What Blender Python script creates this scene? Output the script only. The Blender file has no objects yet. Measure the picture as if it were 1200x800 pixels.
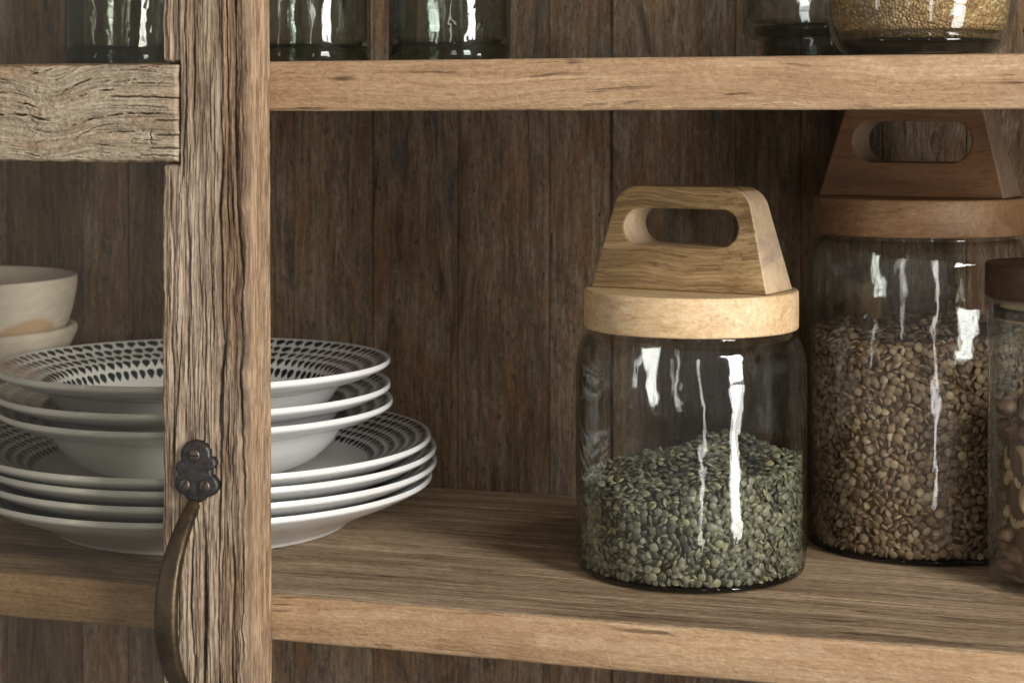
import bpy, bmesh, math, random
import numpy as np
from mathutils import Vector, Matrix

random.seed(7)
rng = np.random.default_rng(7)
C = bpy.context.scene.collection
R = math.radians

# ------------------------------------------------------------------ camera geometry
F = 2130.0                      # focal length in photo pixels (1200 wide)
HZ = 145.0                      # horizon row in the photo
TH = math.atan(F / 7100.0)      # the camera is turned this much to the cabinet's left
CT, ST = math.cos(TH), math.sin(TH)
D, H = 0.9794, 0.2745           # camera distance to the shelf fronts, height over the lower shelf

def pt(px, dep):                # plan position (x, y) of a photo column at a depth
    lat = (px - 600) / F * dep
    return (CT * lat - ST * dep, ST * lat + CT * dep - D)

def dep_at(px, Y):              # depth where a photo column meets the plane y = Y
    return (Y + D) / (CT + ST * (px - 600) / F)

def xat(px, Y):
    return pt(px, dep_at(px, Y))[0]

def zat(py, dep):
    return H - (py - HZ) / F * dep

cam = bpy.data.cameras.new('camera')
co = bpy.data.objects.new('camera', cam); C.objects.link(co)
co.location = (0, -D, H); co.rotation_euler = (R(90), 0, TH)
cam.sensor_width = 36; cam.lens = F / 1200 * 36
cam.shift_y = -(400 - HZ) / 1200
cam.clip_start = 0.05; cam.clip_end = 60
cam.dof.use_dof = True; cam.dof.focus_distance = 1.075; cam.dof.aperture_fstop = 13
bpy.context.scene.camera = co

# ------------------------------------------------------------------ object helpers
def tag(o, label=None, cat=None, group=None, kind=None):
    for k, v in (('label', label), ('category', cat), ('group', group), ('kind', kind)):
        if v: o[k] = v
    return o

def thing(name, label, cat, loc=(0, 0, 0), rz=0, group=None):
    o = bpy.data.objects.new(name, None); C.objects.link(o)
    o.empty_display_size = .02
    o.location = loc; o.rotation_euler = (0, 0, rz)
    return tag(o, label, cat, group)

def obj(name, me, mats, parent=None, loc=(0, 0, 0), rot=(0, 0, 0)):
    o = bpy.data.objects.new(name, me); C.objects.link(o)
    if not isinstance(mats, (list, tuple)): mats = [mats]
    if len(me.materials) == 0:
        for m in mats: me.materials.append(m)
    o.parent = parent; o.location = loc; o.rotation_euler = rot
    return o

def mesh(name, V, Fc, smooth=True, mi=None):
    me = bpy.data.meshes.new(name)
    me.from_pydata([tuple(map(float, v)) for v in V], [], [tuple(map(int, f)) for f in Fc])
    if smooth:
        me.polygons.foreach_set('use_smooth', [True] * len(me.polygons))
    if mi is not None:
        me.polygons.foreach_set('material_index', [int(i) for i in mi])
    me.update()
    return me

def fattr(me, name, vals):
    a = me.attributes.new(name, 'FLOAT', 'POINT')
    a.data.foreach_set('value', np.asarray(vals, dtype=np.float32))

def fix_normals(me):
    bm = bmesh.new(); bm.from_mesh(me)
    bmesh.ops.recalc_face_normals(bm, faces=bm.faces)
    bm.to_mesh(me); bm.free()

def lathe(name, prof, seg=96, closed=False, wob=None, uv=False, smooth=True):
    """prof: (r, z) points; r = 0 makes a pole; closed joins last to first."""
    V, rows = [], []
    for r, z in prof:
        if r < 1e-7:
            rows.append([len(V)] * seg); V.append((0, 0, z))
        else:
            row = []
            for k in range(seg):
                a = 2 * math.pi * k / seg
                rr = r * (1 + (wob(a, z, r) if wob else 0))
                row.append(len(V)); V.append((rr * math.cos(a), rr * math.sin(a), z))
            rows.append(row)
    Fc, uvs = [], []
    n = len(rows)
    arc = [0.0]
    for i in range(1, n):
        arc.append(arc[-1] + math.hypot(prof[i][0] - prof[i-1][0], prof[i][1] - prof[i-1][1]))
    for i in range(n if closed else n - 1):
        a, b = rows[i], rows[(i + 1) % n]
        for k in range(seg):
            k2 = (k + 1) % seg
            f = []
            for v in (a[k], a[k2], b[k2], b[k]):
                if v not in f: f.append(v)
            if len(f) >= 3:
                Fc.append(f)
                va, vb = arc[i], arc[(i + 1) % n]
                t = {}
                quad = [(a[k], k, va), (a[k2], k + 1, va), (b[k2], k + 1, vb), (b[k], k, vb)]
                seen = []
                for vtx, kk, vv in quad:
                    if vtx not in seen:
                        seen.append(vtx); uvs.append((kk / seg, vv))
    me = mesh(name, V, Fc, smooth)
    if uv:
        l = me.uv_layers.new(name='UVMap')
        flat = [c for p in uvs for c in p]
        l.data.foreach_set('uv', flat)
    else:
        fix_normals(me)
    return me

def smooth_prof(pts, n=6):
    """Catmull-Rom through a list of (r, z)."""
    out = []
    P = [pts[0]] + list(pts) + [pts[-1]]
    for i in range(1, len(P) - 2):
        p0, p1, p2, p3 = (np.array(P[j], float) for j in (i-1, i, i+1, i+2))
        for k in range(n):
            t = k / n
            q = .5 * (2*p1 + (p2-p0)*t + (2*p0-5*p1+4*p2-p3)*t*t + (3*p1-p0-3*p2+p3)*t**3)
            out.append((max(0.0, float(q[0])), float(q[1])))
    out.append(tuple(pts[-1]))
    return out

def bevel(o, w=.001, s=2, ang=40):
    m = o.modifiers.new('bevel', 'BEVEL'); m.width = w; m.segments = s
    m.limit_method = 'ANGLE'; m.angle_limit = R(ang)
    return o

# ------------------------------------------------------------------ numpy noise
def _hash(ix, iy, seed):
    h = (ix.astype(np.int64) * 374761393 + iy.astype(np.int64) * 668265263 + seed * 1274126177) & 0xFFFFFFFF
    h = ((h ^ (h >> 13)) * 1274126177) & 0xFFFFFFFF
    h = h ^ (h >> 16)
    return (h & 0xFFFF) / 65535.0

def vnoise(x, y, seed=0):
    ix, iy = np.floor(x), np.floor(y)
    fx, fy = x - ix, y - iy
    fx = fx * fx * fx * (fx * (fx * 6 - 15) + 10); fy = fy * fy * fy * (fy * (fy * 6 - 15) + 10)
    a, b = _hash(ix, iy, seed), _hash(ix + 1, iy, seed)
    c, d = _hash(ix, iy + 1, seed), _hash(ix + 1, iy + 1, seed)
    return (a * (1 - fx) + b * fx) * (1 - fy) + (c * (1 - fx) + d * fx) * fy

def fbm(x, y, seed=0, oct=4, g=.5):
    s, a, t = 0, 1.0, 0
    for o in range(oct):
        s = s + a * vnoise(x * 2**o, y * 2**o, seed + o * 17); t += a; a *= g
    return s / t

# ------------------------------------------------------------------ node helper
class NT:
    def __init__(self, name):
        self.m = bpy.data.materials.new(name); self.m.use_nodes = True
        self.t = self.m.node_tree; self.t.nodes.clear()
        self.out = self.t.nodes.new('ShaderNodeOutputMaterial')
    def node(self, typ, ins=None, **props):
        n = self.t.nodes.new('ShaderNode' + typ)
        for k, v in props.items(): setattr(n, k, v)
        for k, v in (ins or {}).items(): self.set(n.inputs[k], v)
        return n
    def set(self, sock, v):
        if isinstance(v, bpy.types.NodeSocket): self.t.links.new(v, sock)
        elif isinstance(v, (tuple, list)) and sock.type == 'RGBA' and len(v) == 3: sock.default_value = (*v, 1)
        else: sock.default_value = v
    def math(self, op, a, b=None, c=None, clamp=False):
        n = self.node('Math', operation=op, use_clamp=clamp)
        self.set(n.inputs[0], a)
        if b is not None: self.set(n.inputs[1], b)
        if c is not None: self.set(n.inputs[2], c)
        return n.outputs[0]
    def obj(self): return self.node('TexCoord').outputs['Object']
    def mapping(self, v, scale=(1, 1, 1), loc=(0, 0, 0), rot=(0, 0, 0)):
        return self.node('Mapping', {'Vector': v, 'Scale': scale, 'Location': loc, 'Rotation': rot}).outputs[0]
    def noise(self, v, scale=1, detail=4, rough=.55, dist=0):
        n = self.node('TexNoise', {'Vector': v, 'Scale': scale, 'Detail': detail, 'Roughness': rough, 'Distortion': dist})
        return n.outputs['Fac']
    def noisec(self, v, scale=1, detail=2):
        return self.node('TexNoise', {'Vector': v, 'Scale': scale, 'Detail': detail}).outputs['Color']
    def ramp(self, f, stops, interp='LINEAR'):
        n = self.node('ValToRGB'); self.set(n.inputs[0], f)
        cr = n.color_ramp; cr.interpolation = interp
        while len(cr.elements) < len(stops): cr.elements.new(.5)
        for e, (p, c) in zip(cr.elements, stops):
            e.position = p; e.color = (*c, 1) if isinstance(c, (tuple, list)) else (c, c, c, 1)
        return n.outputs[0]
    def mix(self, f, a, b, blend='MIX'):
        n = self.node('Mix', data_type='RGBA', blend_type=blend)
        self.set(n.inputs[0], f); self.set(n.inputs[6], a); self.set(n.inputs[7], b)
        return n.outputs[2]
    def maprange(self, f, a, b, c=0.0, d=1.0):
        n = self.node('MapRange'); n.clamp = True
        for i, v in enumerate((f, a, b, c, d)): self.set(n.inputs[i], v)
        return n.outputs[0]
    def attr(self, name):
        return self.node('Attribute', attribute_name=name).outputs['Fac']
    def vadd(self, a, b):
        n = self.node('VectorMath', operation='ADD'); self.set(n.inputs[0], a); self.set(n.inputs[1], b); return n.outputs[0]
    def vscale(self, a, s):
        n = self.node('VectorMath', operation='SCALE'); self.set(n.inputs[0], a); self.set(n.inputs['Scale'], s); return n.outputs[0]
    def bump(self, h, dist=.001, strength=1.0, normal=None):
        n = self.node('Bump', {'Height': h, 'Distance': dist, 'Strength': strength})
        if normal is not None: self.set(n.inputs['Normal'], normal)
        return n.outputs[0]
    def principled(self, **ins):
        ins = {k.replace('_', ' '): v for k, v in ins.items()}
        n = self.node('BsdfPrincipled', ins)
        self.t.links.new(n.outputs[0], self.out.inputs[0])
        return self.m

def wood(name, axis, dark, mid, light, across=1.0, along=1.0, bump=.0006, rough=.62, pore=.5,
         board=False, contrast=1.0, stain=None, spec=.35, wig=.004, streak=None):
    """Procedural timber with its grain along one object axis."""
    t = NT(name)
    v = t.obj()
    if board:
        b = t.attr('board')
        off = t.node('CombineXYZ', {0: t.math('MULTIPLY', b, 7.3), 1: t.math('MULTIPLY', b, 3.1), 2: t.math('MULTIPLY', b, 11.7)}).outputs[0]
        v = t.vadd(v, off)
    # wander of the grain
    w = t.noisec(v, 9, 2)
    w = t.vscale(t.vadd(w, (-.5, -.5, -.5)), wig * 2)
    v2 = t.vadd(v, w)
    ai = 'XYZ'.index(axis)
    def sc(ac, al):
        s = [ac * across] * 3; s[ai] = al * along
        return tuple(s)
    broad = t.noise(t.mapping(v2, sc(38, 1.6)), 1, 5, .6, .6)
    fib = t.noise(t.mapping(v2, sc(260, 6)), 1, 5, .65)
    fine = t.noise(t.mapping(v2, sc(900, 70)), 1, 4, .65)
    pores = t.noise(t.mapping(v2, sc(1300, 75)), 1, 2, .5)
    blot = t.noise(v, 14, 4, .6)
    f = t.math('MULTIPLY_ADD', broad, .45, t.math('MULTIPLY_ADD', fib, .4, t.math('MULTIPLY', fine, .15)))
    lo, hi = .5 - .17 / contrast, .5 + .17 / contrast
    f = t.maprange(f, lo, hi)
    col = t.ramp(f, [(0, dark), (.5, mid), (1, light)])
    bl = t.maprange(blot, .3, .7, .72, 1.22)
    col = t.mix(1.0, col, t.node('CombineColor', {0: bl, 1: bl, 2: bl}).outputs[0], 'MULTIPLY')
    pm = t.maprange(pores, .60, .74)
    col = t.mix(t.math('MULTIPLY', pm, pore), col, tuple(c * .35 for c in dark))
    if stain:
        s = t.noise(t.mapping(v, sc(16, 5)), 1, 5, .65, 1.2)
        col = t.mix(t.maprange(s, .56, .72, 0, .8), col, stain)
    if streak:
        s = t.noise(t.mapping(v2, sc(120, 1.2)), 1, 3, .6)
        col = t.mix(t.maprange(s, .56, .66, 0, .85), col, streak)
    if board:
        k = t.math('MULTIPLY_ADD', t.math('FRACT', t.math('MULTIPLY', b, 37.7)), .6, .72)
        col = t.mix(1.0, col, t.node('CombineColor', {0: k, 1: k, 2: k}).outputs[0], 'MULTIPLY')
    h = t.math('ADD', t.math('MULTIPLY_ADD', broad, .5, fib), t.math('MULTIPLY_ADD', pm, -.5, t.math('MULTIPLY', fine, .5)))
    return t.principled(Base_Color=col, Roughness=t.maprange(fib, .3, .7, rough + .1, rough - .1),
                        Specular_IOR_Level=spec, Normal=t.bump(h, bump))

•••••

* _What to do_: Would you reproduce the lines above, from the very first through the line containing "from mathutils import Vector, Matrix", exactly and without the pictures?

* _Completed task_:
What Blender Python script creates this scene? Output the script only. The Blender file has no objects yet. Measure the picture as if it were 1200x800 pixels.
import bpy, bmesh, math, random
import numpy as np
from mathutils import Vector, Matrix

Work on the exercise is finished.